Murmurs from Limbo is a meditation on the process of dying which follows a protagonist through different states of consciousness. As the protagonist slips in and out of consciousness, the clarity of ideas and the sense of time change. One could think of it as a view from the sickbed. In this way I hope that the piece will be a little like when James Joyce relates Finnegans Wake to a developing picture melting: “Heated residence in the heart of the orange flavored mudmound had partly obliterated the negative to start with, causing some features palpably nearly your pecker to be swollen up most grossly while the farther back we manage to wiggle the more we need the loan of a lens to see as much as the hen saw.”

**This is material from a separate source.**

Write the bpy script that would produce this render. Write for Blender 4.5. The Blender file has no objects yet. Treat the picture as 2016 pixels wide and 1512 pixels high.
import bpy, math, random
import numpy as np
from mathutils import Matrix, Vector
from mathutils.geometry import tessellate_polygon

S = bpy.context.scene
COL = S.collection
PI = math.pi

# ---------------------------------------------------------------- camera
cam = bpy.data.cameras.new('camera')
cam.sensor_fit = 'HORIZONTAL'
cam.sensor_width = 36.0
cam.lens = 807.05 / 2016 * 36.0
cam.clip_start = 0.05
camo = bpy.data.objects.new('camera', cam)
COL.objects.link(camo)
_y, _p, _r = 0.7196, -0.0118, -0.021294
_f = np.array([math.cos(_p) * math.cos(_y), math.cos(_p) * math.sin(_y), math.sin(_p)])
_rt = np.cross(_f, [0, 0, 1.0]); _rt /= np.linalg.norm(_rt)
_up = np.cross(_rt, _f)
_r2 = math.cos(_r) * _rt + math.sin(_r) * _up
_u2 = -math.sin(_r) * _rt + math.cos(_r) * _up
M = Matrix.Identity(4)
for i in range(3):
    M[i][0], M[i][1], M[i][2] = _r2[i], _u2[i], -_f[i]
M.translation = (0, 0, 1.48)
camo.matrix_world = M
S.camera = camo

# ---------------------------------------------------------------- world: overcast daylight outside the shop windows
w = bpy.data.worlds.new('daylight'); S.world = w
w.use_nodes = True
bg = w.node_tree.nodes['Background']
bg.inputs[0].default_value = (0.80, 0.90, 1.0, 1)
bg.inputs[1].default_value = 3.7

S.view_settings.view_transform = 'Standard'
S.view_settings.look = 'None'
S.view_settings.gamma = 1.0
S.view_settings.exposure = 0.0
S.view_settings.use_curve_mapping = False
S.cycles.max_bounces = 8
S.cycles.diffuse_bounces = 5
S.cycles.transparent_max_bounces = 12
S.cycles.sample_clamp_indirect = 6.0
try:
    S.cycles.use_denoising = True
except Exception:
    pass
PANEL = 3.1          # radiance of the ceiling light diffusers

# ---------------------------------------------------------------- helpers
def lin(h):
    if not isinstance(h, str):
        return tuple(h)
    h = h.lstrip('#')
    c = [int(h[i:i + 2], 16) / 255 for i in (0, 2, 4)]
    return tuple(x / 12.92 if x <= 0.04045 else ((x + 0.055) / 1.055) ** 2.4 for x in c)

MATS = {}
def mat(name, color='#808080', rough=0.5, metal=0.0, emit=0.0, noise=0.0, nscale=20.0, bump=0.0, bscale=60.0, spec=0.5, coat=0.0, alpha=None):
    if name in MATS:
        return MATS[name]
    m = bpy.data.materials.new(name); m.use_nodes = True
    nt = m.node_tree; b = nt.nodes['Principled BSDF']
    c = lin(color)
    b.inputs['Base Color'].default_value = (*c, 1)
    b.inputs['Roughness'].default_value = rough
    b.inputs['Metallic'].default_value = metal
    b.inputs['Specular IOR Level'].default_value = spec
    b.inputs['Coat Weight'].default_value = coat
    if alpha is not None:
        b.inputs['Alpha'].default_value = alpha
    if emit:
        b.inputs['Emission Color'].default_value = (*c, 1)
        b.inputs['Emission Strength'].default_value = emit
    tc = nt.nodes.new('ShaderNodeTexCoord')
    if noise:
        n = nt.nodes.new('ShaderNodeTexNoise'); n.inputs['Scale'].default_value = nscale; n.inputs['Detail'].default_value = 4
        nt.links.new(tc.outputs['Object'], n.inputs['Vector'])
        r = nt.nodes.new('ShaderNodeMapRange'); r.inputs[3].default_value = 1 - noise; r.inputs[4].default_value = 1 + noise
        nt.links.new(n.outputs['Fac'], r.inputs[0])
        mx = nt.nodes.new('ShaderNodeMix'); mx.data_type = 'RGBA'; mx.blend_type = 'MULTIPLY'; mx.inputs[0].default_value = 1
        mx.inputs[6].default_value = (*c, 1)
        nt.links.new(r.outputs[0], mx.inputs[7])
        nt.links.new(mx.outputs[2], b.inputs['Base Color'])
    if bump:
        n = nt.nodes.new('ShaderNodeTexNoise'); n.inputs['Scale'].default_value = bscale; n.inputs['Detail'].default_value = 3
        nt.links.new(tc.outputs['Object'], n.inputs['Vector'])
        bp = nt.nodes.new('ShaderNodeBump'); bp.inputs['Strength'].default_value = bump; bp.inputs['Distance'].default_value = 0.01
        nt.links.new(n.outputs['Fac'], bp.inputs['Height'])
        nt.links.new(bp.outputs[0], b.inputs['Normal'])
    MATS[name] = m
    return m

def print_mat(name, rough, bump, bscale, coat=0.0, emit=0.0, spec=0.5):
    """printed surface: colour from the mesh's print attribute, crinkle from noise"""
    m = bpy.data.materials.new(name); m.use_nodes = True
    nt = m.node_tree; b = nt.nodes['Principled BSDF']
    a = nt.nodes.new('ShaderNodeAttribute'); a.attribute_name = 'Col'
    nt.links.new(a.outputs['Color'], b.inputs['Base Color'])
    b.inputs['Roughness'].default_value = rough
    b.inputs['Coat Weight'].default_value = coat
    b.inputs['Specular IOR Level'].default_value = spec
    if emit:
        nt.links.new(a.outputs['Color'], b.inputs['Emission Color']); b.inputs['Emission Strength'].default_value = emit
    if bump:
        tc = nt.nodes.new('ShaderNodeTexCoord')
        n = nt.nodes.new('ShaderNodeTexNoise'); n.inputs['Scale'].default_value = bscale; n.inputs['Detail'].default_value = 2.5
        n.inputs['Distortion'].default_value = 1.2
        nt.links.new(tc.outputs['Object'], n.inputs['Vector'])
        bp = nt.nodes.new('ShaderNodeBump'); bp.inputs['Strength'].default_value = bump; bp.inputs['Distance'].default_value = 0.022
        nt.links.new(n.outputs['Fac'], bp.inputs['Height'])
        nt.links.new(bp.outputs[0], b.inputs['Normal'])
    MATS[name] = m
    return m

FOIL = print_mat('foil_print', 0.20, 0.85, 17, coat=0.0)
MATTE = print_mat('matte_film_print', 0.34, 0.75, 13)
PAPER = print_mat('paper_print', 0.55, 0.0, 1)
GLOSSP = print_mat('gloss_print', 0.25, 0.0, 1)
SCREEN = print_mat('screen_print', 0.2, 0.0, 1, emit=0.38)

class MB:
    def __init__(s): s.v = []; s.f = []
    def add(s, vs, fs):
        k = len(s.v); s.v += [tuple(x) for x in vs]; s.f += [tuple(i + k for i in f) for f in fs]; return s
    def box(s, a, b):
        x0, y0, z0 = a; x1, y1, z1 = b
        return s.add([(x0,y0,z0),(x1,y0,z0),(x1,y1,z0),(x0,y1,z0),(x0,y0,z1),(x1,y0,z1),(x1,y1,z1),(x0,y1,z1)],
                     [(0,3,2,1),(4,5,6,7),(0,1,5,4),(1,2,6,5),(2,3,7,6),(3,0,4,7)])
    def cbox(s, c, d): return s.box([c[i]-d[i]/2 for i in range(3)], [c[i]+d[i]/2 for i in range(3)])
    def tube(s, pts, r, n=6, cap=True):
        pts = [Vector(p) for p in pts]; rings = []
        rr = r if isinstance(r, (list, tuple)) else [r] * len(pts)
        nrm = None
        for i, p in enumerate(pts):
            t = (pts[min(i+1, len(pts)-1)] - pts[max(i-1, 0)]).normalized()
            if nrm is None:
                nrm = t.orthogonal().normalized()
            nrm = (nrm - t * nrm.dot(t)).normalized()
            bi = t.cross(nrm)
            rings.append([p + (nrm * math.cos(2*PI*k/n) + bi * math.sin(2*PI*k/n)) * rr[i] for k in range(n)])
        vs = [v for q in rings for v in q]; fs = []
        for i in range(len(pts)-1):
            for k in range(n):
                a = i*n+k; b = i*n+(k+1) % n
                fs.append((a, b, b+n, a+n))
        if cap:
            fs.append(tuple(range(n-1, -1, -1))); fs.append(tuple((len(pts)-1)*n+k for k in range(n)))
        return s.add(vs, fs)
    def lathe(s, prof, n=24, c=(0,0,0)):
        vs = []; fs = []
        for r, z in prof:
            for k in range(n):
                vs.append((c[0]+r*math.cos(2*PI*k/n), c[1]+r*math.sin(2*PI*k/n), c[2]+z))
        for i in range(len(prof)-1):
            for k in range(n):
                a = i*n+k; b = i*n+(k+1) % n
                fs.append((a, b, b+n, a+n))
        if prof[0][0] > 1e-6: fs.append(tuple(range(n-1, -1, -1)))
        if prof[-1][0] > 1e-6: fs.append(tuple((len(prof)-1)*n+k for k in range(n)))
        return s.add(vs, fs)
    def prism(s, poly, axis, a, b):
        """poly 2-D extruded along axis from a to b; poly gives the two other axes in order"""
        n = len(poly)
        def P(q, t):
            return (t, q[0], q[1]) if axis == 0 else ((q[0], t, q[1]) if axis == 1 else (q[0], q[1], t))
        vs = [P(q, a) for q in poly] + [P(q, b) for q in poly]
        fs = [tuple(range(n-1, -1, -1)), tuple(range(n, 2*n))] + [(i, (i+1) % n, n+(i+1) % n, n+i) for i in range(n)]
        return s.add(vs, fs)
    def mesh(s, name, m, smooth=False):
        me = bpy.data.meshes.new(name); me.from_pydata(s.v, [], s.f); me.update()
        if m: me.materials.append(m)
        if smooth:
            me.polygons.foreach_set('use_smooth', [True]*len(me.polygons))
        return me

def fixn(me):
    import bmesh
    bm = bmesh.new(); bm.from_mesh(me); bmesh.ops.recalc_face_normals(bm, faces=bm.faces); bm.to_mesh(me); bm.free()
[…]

What will the hen hear here? The texts come from anonymous poets of the 13th and 15th centuries, and are written in Middle English, the language in between the Old English you would find in Beowulf, and the Modern English of William Shakespeare. The writers approach death with extremes of faith and cynicism. One text moves methodically through the mundanities of preparing a corpse for burial (digging the grave, stitching the shroud, orienting the feet towards Jerusalem, etc.), and suddenly moves to caustic criticism of the deceased’s conduct in life. While we are asked “on [your dying day], what good will all your worldly pleasures be?”, we also hear the the writers want to enjoy life, and we get more than a whiff, occasionally, of the earthy fun-loving of Beowulf.

Philosophers have written that sleep is a poor analogue for death. Yet, it is a hard idea to shake, because we have no other way of understanding what it would be like to lose our consciousness. So, like Finnegans Wake, Murmurs from Limbo is a piece of the night, of the dark, of the unknown, of death, but where there is perhaps the twinkle of a hope of resurrection.